I don't think forming communities in this way is a bad thing, unless it's taken to extremes. Nor does being a part of one community exclude one from other communities. And then you have communities within communities: the community of Senators fans, withing the community of NHL fans, within the community of hockey fans, withing the community of sports fans, for example.

And I don't think that it's a bad thing when we form communities in that way. While sports fandom might seem like a kind of superfluous example, I think that it's caused by the organizational urge, so to speak, that allows us to live in relatively harmonious groups (when compared to other animals). We've developed a need for that kind of communal feeling over millenia.

The desire and ability to organize in groups is what has allowed most of human achievement (technologically, artistically, etc). But of course, it can also be a detrimental thing. Considering the many ways that need has been expressed over the years (gladiators in Rome, public executions, suicidal/homicidal cults, various wars, etc.) I think that cheering on a hockey team is a pretty harmless, and can even be a good thing.

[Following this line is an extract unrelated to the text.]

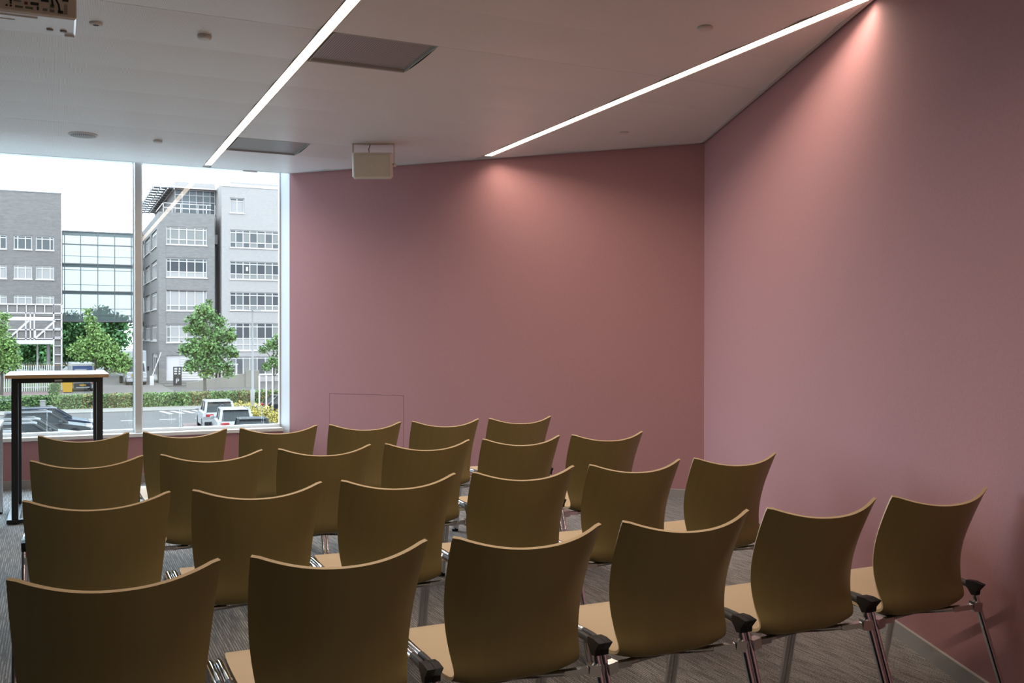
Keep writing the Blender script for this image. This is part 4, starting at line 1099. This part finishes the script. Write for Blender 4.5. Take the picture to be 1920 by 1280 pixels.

I'm sorry this is so disorganized, but it's something I never game much thought before, and then Schnookie's comment sent me off on a rather rambling and extensive tangent (this is the short version, believe it or not). Hopefully it makes some sort of sense.

Meg said...

Yikes, I should have said, "disorganized and repetitive."

T. said...

As an Edmonton fan who still gets teary eyed if she catches the wrong (but oh-so-right) highlights from last season's run, I have to say I don't know why it means so much when our sports teams win or lose... but in spite of the last 11 months of misery (and it has been quite miserable here in Edmonton let me tell you), I wouldn't trade that inexplicable, exciting passionate joy and it's flipside of abject misery for anything in the world.